Real World Observations:
One observation I've discovered is how much happier the process of ranking a list of games became when I decided to label my bottom tier as the less nuanced "50-70 tier". It seems unavoidable that the further down you go in your list, the less excited you are about your feelings and thus you aren't as motivated to record precise information. For me, that ends with me not caring about the difference between 50 and 70. I still have the relative ordering within a tier, for what that is worth to me. Games below "50" aren't written down at all in my lists. I want building and maintaining my list to be a joyful activity, and the purpose is to understand what I might like to play or seek out anyway. (It's also nice if the list is pleasant to open up and look through!)
The Rating Process:
Ok, but when you are starting with an unorganized list, how do you actually process your feelings for one game over another? What's the standard? Well, everyone is going to have their own criteria that they, metaphorically, weigh together! And, importantly, everyone will have criteria that are excluded from consideration.

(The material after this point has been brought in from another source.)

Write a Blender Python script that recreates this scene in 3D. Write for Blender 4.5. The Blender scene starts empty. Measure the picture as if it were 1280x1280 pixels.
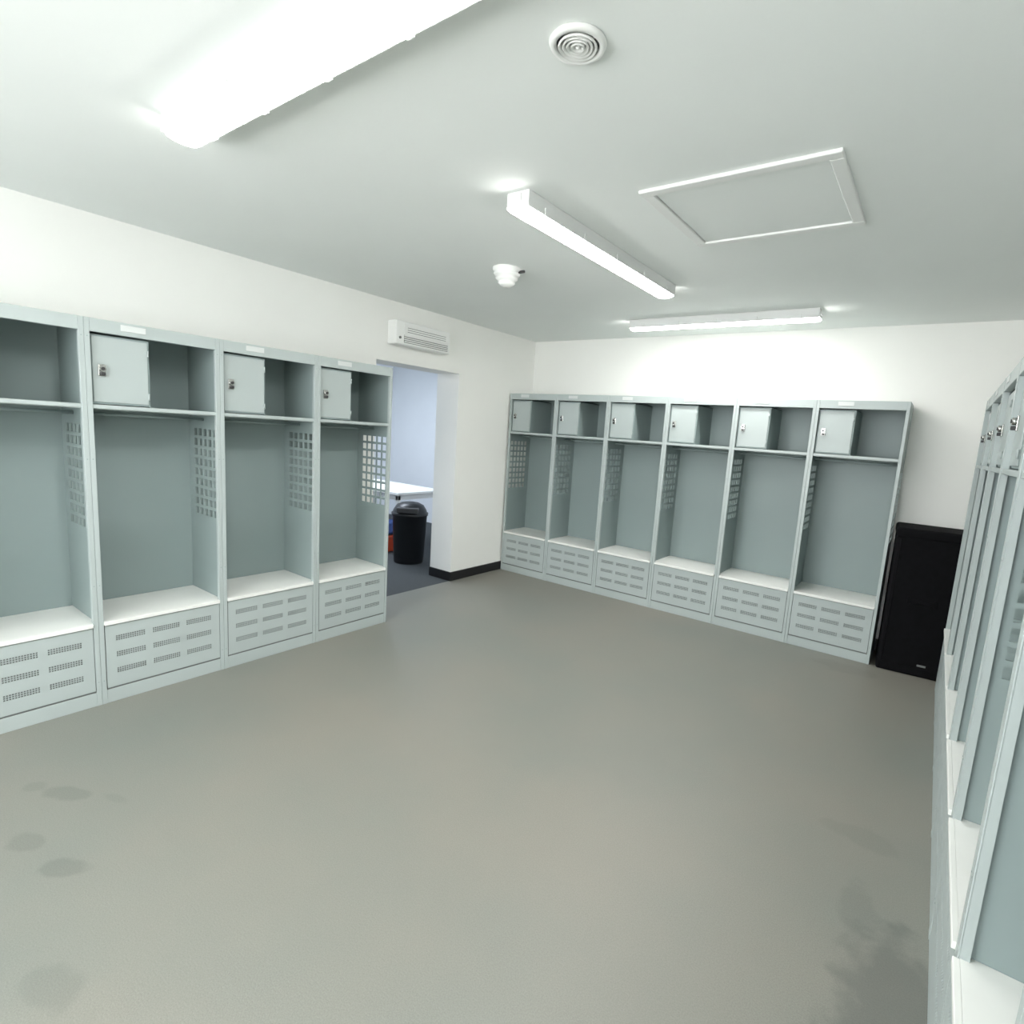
import bpy, bmesh
from math import *
from mathutils import Vector, Matrix
scene=bpy.context.scene
col=scene.collection
try:
    scene.view_settings.view_transform='Standard'
    scene.view_settings.look='None'
except Exception: pass

# ---------------------------------------------------------------- materials
def mat(name,color,rough=0.5,metal=0.0,var=0.0,vscale=5.0,bump=0.0,bscale=200.0,emit=None,estr=0.0,spec=0.5):
    m=bpy.data.materials.new(name);m.use_nodes=True
    nt=m.node_tree;b=nt.nodes['Principled BSDF']
    b.inputs['Base Color'].default_value=(*color,1);b.inputs['Roughness'].default_value=rough
    b.inputs['Metallic'].default_value=metal;b.inputs['Specular IOR Level'].default_value=spec
    tc=nt.nodes.new('ShaderNodeTexCoord')
    if var>0:
        n=nt.nodes.new('ShaderNodeTexNoise');n.inputs['Scale'].default_value=vscale;n.inputs['Detail'].default_value=4
        nt.links.new(tc.outputs['Object'],n.inputs['Vector'])
        r=nt.nodes.new('ShaderNodeValToRGB')
        r.color_ramp.elements[0].position=.3;r.color_ramp.elements[1].position=.7
        r.color_ramp.elements[0].color=(*[c*(1-var) for c in color],1)
        r.color_ramp.elements[1].color=(*[min(1,c*(1+var)) for c in color],1)
        nt.links.new(n.outputs['Fac'],r.inputs['Fac']);nt.links.new(r.outputs['Color'],b.inputs['Base Color'])
    if bump>0:
        n2=nt.nodes.new('ShaderNodeTexNoise');n2.inputs['Scale'].default_value=bscale;n2.inputs['Detail'].default_value=3
        nt.links.new(tc.outputs['Object'],n2.inputs['Vector'])
        bp=nt.nodes.new('ShaderNodeBump');bp.inputs['Strength'].default_value=bump;bp.inputs['Distance'].default_value=.002
        nt.links.new(n2.outputs['Fac'],bp.inputs['Height']);nt.links.new(bp.outputs['Normal'],b.inputs['Normal'])
    if emit:
        b.inputs['Emission Color'].default_value=(*emit,1);b.inputs['Emission Strength'].default_value=estr
    return m
M_wall=mat('wall_paint',(.92,.92,.885),.75,var=.012,vscale=2,bump=.15,bscale=150)
M_ceil=mat('ceiling_paint',(.89,.92,.90),.85,var=.012,vscale=1.5,bump=.1,bscale=120)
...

I don't have a scientific process myself, but I can discuss what I choose to let contribute and how I categorize these elements:
My personal connection to a given game always leaps to mind very quickly when I start evaluating it. I definitely choose to let this be a category that has influence where that game goes in the list. I also find myself thinking about "forward-centric" thoughts ... that is, how interested I am towards replaying the game or playing other games like it. In contrast, the "backwards-centric" thoughts would be "what did my past moment-to-moment play experience actually feel like?". As an observation, I feel this last category gets lost more quickly over time. (It becomes harder to judge the farther removed you are.)
I think momentary feelings (literally, the moment-to-moment) explain the phenomena wherein games one has recently played/finished always place higher in lists people create.
Then there's the category of thoughts about the game's "flaws and disappointments". I try not to let this influence my thinking in most cases. If something in this category doesn't actually affect my enjoyment while playing the game then I will discount it and only consider ones that do.
Like all such things the final result is subjective and only a snapshot in time. If this mindset is fully embraced from the start it helps to keep the self-perceived "meaning" of these lists from leaking out completely.